On Petition for Review of an Order of the Board of Immigration Appeals.

Before SCHROEDER, TROTT, and FERNANDEZ, Circuit Judges.


MEMORANDUM* 

Jesus Sanchez-Diaz, a native and citizen of Mexico, petitions for review of the Board of Immigration Appeals' decision affirming the denial of his application for waiver of deportation under § 212(c) of the Immigration and Nationality Act. Because the BIA's final order of deportation was entered on March 26, 1997, the transitional rules of the Illegal Immigration Reform and Immigrant Responsibility Act of 1996 apply. See Kalaw v. INS, 133 F.3d 1147, 1150 (9th Cir. 1997).

Section 309(c) (4) (G) of the IIRIRA provides that "there shall be no appeal permitted in the case of an alien [such as Diaz] who is ... deportable by reason of having committed a criminal offense covered in ... section 241(a) (2) (A) (iii), (B), (C), or (D) or the Immigration and Nationality Act...." IIRIRA § 309(c) (4) (G). Diaz was deemed deportable under § 241(a) (2) (A) (iii) of the INA by reason of his having committed an aggravated felony and under § 241(a) (2) (B) by reason of his having committed a controlled substance offense. We therefore lack jurisdiction to hear Diaz's claim.1  IIRIRA § 309(c) (4) (G); see Duldulao v. INS, 90 F.3d 396, 399 (9th Cir. 1996).

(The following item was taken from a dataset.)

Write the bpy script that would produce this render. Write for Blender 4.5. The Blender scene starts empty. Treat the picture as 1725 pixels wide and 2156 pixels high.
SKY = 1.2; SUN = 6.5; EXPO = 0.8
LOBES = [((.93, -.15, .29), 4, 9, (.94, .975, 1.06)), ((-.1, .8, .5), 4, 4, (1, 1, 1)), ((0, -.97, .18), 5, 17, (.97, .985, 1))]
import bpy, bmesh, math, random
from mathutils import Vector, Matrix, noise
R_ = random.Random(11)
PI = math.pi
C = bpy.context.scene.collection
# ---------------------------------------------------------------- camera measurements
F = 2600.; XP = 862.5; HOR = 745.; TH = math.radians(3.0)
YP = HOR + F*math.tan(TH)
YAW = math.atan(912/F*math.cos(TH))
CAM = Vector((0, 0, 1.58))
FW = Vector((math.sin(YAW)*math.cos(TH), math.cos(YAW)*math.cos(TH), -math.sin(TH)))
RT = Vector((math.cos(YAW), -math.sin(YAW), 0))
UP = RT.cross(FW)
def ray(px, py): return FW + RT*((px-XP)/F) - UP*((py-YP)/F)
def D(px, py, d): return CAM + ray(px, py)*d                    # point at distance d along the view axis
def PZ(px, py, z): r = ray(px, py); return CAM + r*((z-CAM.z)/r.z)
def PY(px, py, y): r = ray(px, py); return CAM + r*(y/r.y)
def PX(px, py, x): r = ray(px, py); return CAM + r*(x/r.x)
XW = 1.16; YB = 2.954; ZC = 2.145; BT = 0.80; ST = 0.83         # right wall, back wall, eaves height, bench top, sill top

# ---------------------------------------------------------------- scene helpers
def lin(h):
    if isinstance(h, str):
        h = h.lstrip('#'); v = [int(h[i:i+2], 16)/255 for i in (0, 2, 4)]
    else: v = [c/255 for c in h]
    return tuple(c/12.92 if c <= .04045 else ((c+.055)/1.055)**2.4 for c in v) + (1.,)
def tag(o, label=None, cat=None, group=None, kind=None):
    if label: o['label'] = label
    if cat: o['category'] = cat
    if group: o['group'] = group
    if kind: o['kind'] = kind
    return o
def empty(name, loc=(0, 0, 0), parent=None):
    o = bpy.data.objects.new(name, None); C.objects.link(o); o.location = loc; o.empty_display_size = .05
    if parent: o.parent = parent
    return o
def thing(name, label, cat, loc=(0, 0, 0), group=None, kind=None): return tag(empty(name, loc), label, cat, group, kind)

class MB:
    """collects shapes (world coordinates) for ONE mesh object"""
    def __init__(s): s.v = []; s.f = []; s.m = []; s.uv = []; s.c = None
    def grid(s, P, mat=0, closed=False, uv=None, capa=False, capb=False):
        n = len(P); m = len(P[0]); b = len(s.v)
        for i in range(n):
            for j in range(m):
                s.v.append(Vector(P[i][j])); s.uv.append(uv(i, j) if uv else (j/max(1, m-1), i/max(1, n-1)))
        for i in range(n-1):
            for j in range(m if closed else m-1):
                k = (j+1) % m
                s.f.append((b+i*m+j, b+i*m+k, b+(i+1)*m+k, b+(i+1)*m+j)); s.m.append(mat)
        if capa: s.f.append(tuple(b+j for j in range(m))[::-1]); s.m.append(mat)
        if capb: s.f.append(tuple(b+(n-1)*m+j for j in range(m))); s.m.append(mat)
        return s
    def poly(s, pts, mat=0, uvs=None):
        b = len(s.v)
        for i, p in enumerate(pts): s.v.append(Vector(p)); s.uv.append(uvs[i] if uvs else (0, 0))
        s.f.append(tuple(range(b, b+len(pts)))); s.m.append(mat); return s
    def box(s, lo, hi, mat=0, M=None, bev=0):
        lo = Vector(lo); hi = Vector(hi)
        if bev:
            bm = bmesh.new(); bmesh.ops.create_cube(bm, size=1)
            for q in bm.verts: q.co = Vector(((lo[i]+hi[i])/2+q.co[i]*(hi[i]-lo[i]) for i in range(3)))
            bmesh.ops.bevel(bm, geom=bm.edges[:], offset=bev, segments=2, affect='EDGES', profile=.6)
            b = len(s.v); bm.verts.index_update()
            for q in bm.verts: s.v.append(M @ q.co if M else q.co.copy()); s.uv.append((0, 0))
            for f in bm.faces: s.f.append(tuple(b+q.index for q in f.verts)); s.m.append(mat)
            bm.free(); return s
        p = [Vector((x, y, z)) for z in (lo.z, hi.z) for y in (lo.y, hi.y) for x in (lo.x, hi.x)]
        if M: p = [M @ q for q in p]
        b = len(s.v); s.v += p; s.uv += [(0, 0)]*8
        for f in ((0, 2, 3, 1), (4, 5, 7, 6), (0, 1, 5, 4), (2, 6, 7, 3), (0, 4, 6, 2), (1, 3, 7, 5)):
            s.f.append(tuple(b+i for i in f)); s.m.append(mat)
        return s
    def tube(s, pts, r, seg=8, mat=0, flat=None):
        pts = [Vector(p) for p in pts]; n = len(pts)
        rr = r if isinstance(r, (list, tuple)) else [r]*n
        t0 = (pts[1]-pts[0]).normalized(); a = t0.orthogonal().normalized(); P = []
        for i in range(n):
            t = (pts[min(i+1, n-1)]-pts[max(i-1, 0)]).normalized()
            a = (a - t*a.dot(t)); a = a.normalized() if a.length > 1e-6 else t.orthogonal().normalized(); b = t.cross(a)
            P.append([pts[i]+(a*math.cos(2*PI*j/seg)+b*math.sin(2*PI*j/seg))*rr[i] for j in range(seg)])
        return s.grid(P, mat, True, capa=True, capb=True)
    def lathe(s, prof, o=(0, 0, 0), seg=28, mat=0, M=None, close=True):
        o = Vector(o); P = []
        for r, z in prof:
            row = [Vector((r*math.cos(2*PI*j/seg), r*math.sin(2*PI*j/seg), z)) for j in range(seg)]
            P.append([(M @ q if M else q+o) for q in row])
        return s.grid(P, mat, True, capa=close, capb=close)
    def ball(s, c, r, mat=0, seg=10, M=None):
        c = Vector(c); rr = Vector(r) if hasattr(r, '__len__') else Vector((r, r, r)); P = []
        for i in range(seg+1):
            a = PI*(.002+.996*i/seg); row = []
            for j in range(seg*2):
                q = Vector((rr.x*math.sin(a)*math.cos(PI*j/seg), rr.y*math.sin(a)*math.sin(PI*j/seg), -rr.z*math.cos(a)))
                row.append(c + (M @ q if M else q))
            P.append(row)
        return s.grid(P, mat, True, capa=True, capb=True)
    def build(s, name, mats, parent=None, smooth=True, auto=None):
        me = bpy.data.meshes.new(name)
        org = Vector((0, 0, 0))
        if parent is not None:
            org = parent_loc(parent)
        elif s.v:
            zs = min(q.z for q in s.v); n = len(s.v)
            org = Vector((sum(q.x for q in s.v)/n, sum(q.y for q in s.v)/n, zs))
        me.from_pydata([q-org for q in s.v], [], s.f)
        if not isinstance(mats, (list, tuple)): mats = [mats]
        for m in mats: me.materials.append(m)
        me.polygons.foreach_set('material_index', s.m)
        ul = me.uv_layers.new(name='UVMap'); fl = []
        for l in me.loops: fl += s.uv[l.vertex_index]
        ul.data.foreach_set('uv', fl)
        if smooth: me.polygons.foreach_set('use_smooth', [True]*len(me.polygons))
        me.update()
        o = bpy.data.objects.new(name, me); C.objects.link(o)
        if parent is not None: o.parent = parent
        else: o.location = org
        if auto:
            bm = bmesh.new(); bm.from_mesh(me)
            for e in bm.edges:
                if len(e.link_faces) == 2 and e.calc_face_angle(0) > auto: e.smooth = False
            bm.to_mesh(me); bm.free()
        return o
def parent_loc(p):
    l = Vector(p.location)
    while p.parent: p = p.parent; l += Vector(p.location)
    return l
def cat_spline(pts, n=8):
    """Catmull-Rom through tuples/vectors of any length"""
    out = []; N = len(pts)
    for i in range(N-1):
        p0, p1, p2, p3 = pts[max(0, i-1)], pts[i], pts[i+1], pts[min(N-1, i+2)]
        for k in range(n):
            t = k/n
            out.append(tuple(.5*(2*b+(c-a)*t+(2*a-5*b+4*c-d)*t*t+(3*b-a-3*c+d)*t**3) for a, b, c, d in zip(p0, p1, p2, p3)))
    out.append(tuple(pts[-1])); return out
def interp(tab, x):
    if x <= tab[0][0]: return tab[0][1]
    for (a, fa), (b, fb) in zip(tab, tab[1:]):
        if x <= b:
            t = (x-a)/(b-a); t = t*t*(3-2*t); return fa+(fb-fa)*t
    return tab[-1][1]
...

PETITION FOR REVIEW DISMISSED.

 **

The panel unanimously finds this case suitable for decision without oral argument. See Fed. R. App. P. 34(a); 9th Cir. R. 34-4

 *

This disposition is not appropriate for publication and may not be cited to or by the courts of this circuit except as provided by 9th Cir. R. 36-3

 1

We need not decide whether § 309(c) (4) (G) would preclude Diaz from asserting his claim in a collateral habeas corpus proceeding in federal district court. See Duldulao, 90 F.3d 396, 400 n. 4 (9th Cir. 1996)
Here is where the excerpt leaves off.